Актуальность приобретает анализ многоуровневых текстов, то есть текстов, смысл которых не очевиден. Проблема заключается в том, что применяемый сегодня в судах анализ оспариваемого текста, как правило, ограничивается ссылками на толковый словарь русского языка или здравый смысл. В действительности, если мы ожидаем от судебного решения справедливости, адекватности и законности, то очевидно, что метод анализа должен соответствовать его предмету.

Объективная трудность решения проблемы квалификации манипулятивных действий связана с тем, что вопрос переносится в сферу интенций.
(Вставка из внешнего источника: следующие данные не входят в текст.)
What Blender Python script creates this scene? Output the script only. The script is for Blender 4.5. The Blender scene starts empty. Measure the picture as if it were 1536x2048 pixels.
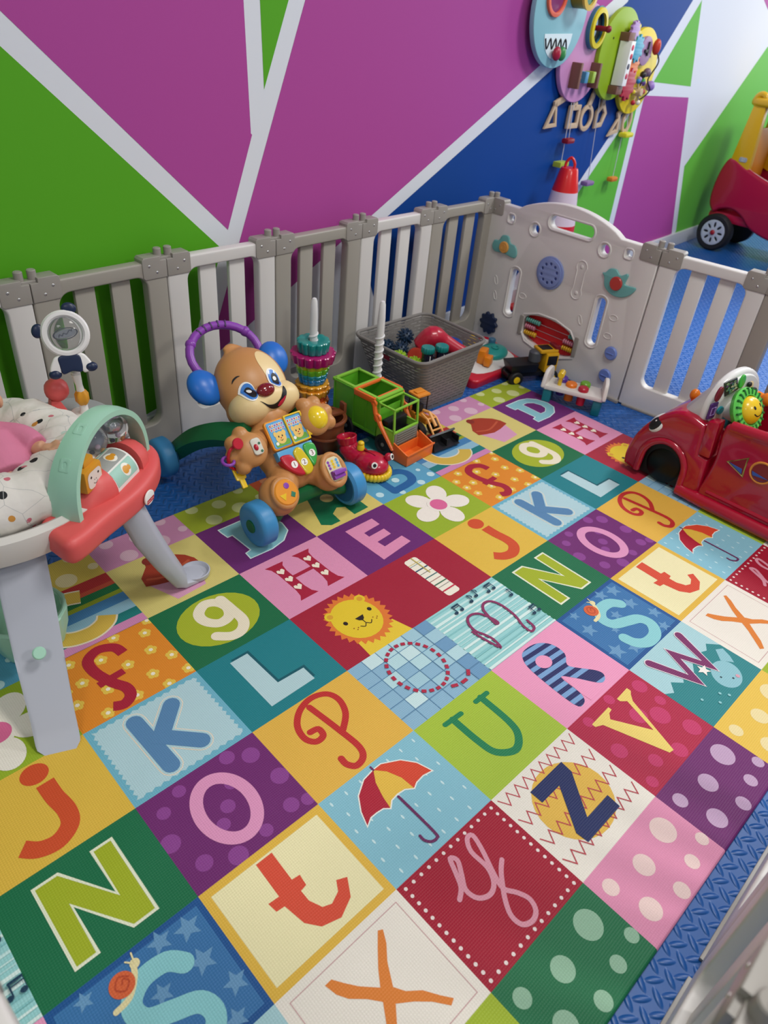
import bpy, bmesh, math, random
from mathutils import Vector, Matrix, Euler
from mathutils.geometry import tessellate_polygon
from mathutils.bvhtree import BVHTree
random.seed(7)
PI = math.pi
SC = bpy.context.scene
COL = SC.collection
# ------------------------------------------------------------------ camera, light, exposure
S = 0.262           # width of one play mat square (m)
AY = 0.8182         # square height / width
MT = 0.012          # play mat thickness
RV = ((0.72089824, -0.68816629, 0.08205417), (-0.35632895, -0.46959401, -0.80778162), (0.59442023, 0.55309007, -0.58374306))
CP = Vector((-0.52510333, -1.44037696, 1.27376479))
FPX = 1434.66
cam_d = bpy.data.cameras.new('camera')
cam = bpy.data.objects.new('camera', cam_d)
COL.objects.link(cam)
right, down, fwd = [Vector(r) for r in RV]
m = Matrix((right, -down, -fwd)).transposed().to_4x4()
m.translation = CP
cam.matrix_world = m
cam_d.sensor_fit = 'VERTICAL'
cam_d.sensor_height = 36
cam_d.lens = 36 * FPX / 2048
cam_d.clip_start = 0.02
cam_d.dof.use_dof = True
cam_d.dof.focus_distance = 1.75
cam_d.dof.aperture_fstop = 4.5
SC.camera = cam
SC.view_settings.view_transform = 'Standard'
SC.view_settings.look = 'None'
SC.view_settings.gamma = 1
SC.view_settings.use_curve_mapping = False
SC.view_settings.exposure = -0.16
W = bpy.data.worlds.new('room_light')
SC.world = W
W.use_nodes = True
W.node_tree.nodes['Background'].inputs[0].default_value = (0.92, 0.95, 1.0, 1)
W.node_tree.nodes['Background'].inputs[1].default_value = 0.32

def area(name, loc, size, power, col=(1, 1, 1), target=None, shape='RECTANGLE', sy=None):
    l = bpy.data.lights.new(name, 'AREA')
    l.shape = shape; l.size = size; l.size_y = sy or size; l.energy = power; l.color = col
    o = bpy.data.objects.new(name, l); COL.objects.link(o); o.location = loc
    if target is not None:
        o.rotation_euler = (Vector(target) - Vector(loc)).to_track_quat('-Z', 'Y').to_euler()
    return o
area('ceiling_panel_light', (0.9, -1.2, 2.75), 0.6, 34, (1, 0.97, 0.92), sy=0.6)
area('ceiling_panel_light.001', (3.3, -0.9, 2.75), 0.6, 54, (0.95, 0.97, 1), sy=0.6)
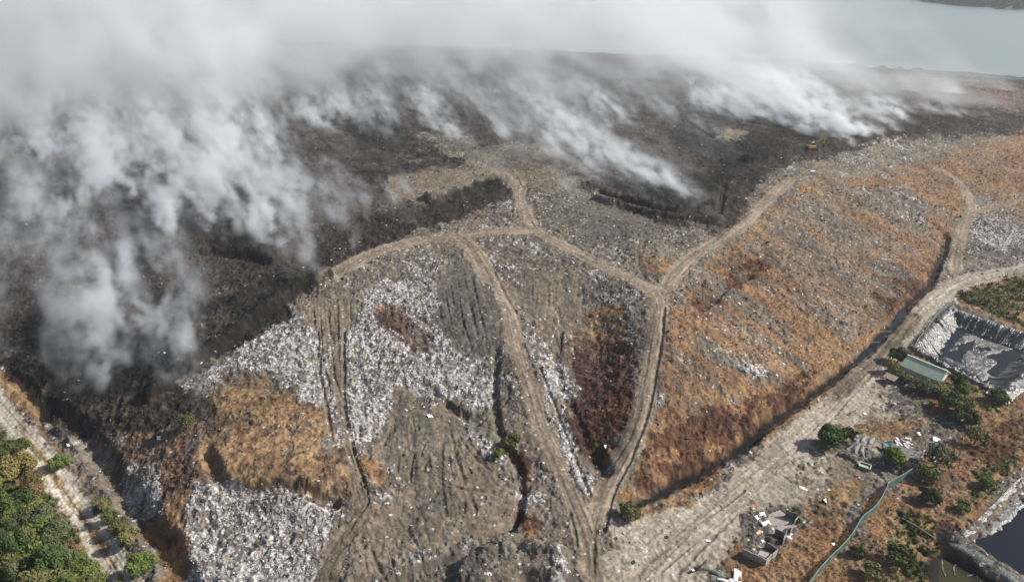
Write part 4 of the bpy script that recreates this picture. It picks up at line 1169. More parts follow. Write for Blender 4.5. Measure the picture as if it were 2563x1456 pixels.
def ruins():
    H = 2.2
    FL, FR, BR = P3(1860, 1374.5, H), P3(1917, 1401, H), P3(1947, 1369, H)
    z0 = float(ground_z(*((FL + BR) / 2)[:2])[0]) - .1
    BL = FL + (BR - FR)
    c = (FL + BR) / 2
    t = thing('ruined_hut', (c.x, c.y, z0), "lower roofless concrete hut with a long dark front wall", 'ruin', 'roofless concrete ruins')
    o = Vector((c.x, c.y, 0)); L = [q - o for q in (FL, FR, BR, BL)]
    for q in L: q.z = 0
    fl, fr, br, bl = L
    wall_piece(MB(), fl, fr, 0, H, .16, .12, 3).build('front_wall', M_CONC, t)
    m = MB(); wall_piece(m, fr, fr.lerp(br, .46), 0, H, .16, .9, 4); wall_piece(m, fr.lerp(br, .56), br, 0, H * .86, .16, .5, 5); m.build('side_wall', M_CONC, t)
    wall_piece(MB(), br, br.lerp(bl, .55), 0, H * .9, .16, .5, 6).build('back_wall', M_CONC_DARK, t)
    wall_piece(MB(), fl, fl.lerp(bl, .28), 0, H * .8, .16, 1.2, 7).build('side_wall', M_CONC_DARK, t)
    wall_piece(MB(), fl.lerp(fr, .48) + (bl - fl) * .05, fl.lerp(fr, .5) + (bl - fl) * .35, 0, .9, .14, .3, 8).build('partition', M_CONC, t)
    mid = (fl + br) / 2; a = math.atan2((fr - fl).y, (fr - fl).x)
    MB().box((mid.x, mid.y, .12), ((fr - fl).length * .97, (bl - fl).length * .97, .2), a).build('floor_slab', M_SLAB, t)
    s = fl.lerp(br, .62)
    MB().box((s.x, s.y, .38), (1.9, 2.0, .22), a).build('raised_slab', surf("pale_slab", (.40, .35, .32), .9, .15, 2), t)
    # upper ruin
    A0, A1 = P3(1967, 1276, 2.1), P3(1998, 1287, 2.1)
    B0, B1 = P3(1940, 1322, 2.0), P3(1964, 1332, 2.0)
    z1 = float(ground_z(*((A0 + B1) / 2)[:2])[0]) - .1
    c = (A0 + A1 + B0 + B1) / 4; o = Vector((c.x, c.y, 0))
    t = thing('ruined_hut', (c.x, c.y, z1), "upper collapsed concrete hut with separate broken walls on a pinkish floor", 'ruin', 'roofless concrete ruins')
    a0, a1, b0, b1 = [Vector((q.x - c.x, q.y - c.y, 0)) for q in (A0, A1, B0, B1)]
    wall_piece(MB(), a0, a1, 0, 2.1, .16, .25, 11).build('back_wall', M_CONC_DARK, t)
    wall_piece(MB(), a1, a1.lerp(b1, .25), 0, 1.9, .16, 1.1, 12).build('side_wall', M_CONC, t)
    wall_piece(MB(), b0, b1, 0, 2.0, .16, .35, 13).build('front_wall', M_CONC_DARK, t)
    q0, q1 = [Vector((q.x - c.x, q.y - c.y, 0)) for q in (P3(1969.6, 1325, 2.0), P3(1960, 1352, 1.6))]
    wall_piece(MB(), q0, q1, 0, 1.9, .16, .5, 14).build('side_wall', M_CONC, t)
    q0, q1 = [Vector((q.x - c.x, q.y - c.y, 0)) for q in (P3(1986, 1308, 1.9), P3(1978, 1328, 1.7))]
    wall_piece(MB(), q0, q1, 0, 1.7, .16, .4, 15).build('partition', M_CONC, t)
    f = [Vector((q.x - c.x, q.y - c.y, .14)) for q in (P3(1893, 1300, z1), P3(1945, 1345, z1), P3(2000, 1312, z1), P3(1950, 1276, z1))]
    MB().sheet(f, 10, 10, lambda a, b: .03 * math.sin(7 * a + 5 * b), .35).build('floor_slab', M_SLAB, t)
ruins()

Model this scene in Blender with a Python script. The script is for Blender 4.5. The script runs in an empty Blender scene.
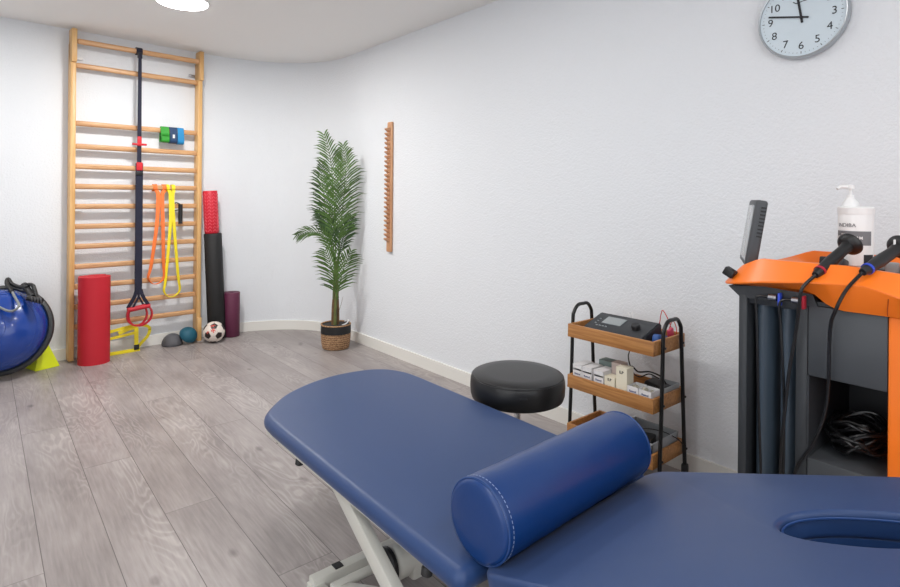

Трудно представить себе, чтобы языковед мог убедительно доказать, что имел в виду говорящий, употреблявший то или другое слово или выражение. Чаще всего подчеркивается, что разрешение таких вопросов врастает в область морали, общей и языковой культуры, профессионализм авторов и редакторов. Однако массовость манипуляций показывает, что стихийных путей регулирования явно не достаточно, требуется введение правовых механизмов, причем таких, которые опирались бы на сложившуюся систему правовых норм.

Манипулятивные методы предпочитаются потому, что они позволяют избежать разоблачения и применения правовых санкций. Если семантическая деструкция как метод манипулирования наносит ущерб участникам избирательной кампании, это может и должно стать предметом юридической лингвистики. Но коль скоро известны (хотя бы в общих чертах) способы манипулирования, о них может идти речь как об отступлении от этико-речевой нормы.

Сегодня остро стоят вопросы юридической защиты языка от деструктивного влияния извне, защита литературной нормы от засилья грубо просторечной и иноязычной лексики…, защита прав личности на лингвистическую свободу и комфортность пользования языком.

Конечно, возможность квалифицировать манипулирование словами как преступление пока что очень сомнительна. Необходима длительная скрупулезная совместная работа лингвистов и правоведов. Нарушение этико-речевой нормы, т. е. манипуляция с использованием единиц языка, должно стать, прежде всего, общественно осуждаемым явлением.